Minimum acceleration needed for box to not fall from accelerating cart

[hkor]

Homework Statement

You place a 2kg box against the side of a cart. Nothing is used to stick the box to the cart which accelerates to the right. The coefficient of static friction is 0.6.

Find the minimum acceleration of the cart needed so that the box does not fall

Homework Equations

F=m.us
F=ma

The Attempt at a Solution

Im having trouble understanding the concepts behind this question. Maybe because we are using the static force of friction when the object is moving and not stationary.
Does the box remain on the cart when the friction force is equal to the acceleration?
what if the force is greater than fs?
or what if it is less?. Obviously I know that it will fall. but why? because shouldn't the box be stationary if fs>F

Any help or explanation would be great
Cheers :)

 

[hkor]

attempt at answering the question

Actually I do understand, now that i think about it.
So when the acceleration is greater than or equal to the static force we know that the box will stick to the cart.?

So this is what I've come up with..
F(y)=n-mg=0
therefore n-mg
mg=(2.5x9.8) =24.5

F to the right= f(s)
ma=us.n(=mg)
a=(0.06x24.5)/(2)
=5.88m/s/s?

Please correct me if I am wrong

 

[PhanthomJay]

Actually I do understand, now that i think about it.
So when the acceleration is greater than or equal to the static force we know that the box will stick to the cart.?

So this is what I've come up with..
F(y)=n-mg=0
therefore n-mg
mg=(2.5x9.8) =24.5

F to the right= f(s)
ma=us.n(=mg)
a=(0.06x24.5)/(2)
=5.88m/s/s?

Please correct me if I am wrong

Is it 2 kg or 2.5 kg for the mass?

The problem is not clearly worded: the box is placed on the front of the cart.

So when the acceleration is greater than or equal to the static force we know that the box will stick to the cart.?

acceleration and force are not the same

So this is what I've come up with..
F(y)=n-mg=0

the normal force does not act in the y direction.
I think you mean m = 2 kg

F to the right= f(s)
ma=us.n(=mg)
a=(0.06x24.5)/(2)
=5.88m/s/s?

the force on the block to the right is not the friction force. The friction force acts down. What force on the box acts right?

 

[hkor]

Sorry for the confusion the mass of the box is 2 kg and the box is in front of the cart :)

the force on the block to the right is not the friction force.

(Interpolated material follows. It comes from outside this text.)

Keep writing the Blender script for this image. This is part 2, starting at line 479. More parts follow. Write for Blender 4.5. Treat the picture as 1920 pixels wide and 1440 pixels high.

The friction force acts down. What force on the box acts right?

I guess I still don't really understand the concept.
If the static friction of the box is acting downwards then why is it dependent on the force to the right whether the box stays stuck to the cart?

So:
F(x)=n-mg=Fs?

F(y) to the right
F=ma

 

[PhanthomJay]

Oh no you must look in the vertical y direction and horizontal x direction separately. Look at the box using a free body diagram. In the vertical direction, the weight of the box acts down, but it does not move down as noted in the problem. So another force must acting up . What is that force and how much is it?

 

[hkor]

So the friction force is acting upwards and the weight force is acting down?

therefore
(2kg)(9.8N) = Fs

Is the normal going in the horizontal direction?

 

[PhanthomJay]

So the friction force is acting upwards and the weight force is acting down?

therefore
(2kg)(9.8N) = Fs

yes correct

Is the normal going in the horizontal direction?

yes. Normal forces act perpendicular to the surfaces in contact.

 

[hkor]

ok so if F(s)= mg
F(s) =(2)(9.8) = 19.6N
Fs= 0.6xn
n= 19.6/0.6
n= 32.67

In order for the box to stick to the cart the force going in the positive x direction must be equal to or greater than the normal working in the -x direction?

F=n=ma

32.67=(2)(a)
a=16.335m/s/s?

 

[PhanthomJay]

Looks good!
Edit: Oh wait you said -x direction? Normal force is in +x direction to right. There are no other forces in the horizontal direction.